South Africans are already feeling the heat of hosting the World Cup tournament. When the initial estimate of World Cup stadium costs was made by South Africa, it was set at some 2-3 billion Rand. Based on current visitor estimates, there seems no way for the SA Government to recoup that investment; to top it up, over the last few months officials have been predicting the final bill will come in around 13 billion Rand. It is a staggering increase, but also a typical example of the insane enthusiasm that every country gets when asked to stage anything to do with big-money sport. These mega events are organized with the hope of generating vast revenues and gain more businesses and tourists. Organizing countries highlight the advertising revenues and international exposure (social benefit) as the benefits that follow.
The 1990 World Cup cost Italy £550 million. The economic benefit has been variously described since then as neutral to negative. In 2002 the host country Japan made a whopping loss: ticket sales were £1.4 billion, and FIFA gave the country £100 million - but the all up cost was £4.7 billion. Even the Germans made only a measly £56.4 million on their staging of the World Cup in 2006: and if Germany can't make money out of something, then it just isn't possible. (Versus the cost of staging the thing, this represented a net profit margin of 0.4%). When the UK won the 'right' to stage the Olympics in 2005, the nation went crazy. The total expenditure which started at £4.8 billion has crept up to £8 billion by 2010.
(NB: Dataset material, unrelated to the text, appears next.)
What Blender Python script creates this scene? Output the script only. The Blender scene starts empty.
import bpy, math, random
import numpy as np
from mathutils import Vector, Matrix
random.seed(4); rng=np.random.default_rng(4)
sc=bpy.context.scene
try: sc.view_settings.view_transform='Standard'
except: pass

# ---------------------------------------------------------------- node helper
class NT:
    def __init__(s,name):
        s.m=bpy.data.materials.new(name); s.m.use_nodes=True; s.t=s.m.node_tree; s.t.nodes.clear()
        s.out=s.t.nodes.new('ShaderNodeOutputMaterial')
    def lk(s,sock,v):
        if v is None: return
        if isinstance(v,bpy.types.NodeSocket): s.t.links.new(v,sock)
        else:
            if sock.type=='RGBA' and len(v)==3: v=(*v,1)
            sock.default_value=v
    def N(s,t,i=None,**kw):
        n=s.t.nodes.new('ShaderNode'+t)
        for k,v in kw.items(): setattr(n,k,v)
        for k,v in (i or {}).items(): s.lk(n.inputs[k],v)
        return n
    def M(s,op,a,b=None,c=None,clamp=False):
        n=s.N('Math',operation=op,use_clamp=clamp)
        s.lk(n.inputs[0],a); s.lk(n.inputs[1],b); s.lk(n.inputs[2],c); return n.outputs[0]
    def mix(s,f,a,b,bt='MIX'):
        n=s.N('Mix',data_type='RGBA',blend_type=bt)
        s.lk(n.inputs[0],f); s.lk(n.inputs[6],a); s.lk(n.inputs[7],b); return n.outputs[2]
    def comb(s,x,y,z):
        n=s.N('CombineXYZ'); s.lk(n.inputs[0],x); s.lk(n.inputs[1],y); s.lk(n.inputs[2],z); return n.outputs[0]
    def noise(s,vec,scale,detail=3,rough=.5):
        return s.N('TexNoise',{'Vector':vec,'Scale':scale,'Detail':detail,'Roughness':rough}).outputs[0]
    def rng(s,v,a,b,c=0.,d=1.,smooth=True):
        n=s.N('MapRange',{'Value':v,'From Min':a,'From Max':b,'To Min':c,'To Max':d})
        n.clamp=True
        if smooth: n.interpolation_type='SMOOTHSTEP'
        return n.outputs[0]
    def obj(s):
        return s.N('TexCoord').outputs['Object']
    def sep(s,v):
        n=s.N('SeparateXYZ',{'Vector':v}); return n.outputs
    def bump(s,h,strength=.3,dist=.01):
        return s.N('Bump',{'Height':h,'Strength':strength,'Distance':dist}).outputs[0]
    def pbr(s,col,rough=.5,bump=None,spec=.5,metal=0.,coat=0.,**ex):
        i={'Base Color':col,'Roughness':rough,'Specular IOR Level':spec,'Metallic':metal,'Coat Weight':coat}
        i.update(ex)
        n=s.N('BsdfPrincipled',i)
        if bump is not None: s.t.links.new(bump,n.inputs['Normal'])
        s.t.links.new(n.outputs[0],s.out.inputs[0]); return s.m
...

The EU has estimates that when soccer World Cup tournament is played on another continent, the loss to economic output is £.8.1 billion -either through people watching at a late/early hour and then calling in sick, or just calling sick for the whole two weeks to see the finals in person. Last week, Britain's new coalition government announced $38 million in Olympic budget cuts as part of efforts to slash the nation's budget deficit.
Even the current Greece crisis has got its heritage linked back to the Olympic Games. While many factors are behind the crippling debt crisis, the 2004 Summer Olympics in Athens has drawn particular attention. If not the sole reason for the nation's financial mess, it scores some point to the games as an illustration of what's gone wrong in Greece. Greece had been overspending. Governments in the Greek were not able to balance a budget in nearly 40 years, and the country narrowly averted bankruptcy in May before panicky European partners grudgingly put up massive rescue loans. As a result recently the Greece's Finance Minister George Papakonstantinou had to outline harsh spending cuts and tax increases to free up billions of Euros in a joint International Monetary Fund and Eurozone rescue. Greece will receive about $135 billion in bailout loans through 2012 from IMF and EU governments worried about the Greek crisis. This crisis could also damage the Euro.
There are more than a dozen Olympic venues - the start of Greece's irresponsible spending binge - now vacant, fenced off and patrolled by private security guards. Money loaned on short term, was spent on long term assets. The 2004 Athens Olympics cost nearly $11 billion by current exchange rates, double the initial budget, which does not include major infrastructure projects rushed to completion at inflated costs. In the months before the games, construction crews worked around the clock, using floodlights to keep the work going at night. In addition, the tab for security alone was more than $1.2 billion. Six years later, more than half of Athens' Olympic sites are barely used or empty.
So finally the question that prevails for us Indians is; are we heading for the same fate with the CWG? With the current media publicity of the in-appropriations in CWG purchases and more than `30,000 crore expenditure, do we still expect the tourists to come and watch the events at incomplete stadia? Would we even break-even?